Hartford Christian Secretary [unsigned]
1877: May 17

Our city of Hartford can boast the greatest humorist in current literature. Mr. Clemens owes nothing to erratic spelling like "Artemas Ward," or to exciting political themes like some other witty writers. He is altogether original and unique. "The Innocents Abroad," is an exhaustless feast vastly entertaining and full of information as a book of travels. The same charm of genius in an unusual direction fills the fascinating pages of "Tom Sawyer." The boy hero and the other children are so lifelike that the reader hardly needs the author's assurance that real boys and genuine parts are in the book.

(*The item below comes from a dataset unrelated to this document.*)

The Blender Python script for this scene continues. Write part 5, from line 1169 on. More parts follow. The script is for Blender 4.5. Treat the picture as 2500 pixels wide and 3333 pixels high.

One gets very fond of Tom notwithstanding his grave faults, some of which you almost wish had been omitted. But he is a brave, manly boy after all, and the finest scene in the whole story to one reader at least, is where he receives a whipping to shield a little, terrified girl. The childish attachment between these two and the manly protection Tom accords to little Becky both at school and amid the horrors of being lost in the cave, are very finely described. To one who had only seen the other side of Tom's character these noble traits would have seemed impossible. The "pain-killer" adventure is funny beyond expression as is much of Tom's career. The last few chapters are extremely sensational and strike one as too remarkable to be natural adventures for little boys. One cannot help regretting that so fine a fellow as Tom lies and smokes, but the intention was not to describe a model boy. Yet these traits solely detract from the hero. Those who regard Mark Twain as only "a funny man," greatly underestimate his power. Wit is the spice of his books not the substance. In this story are some most exquisitely beautiful descriptions. That of early morning in one place particularly, is delicious in its perfect picture of nature and its beautiful poetry.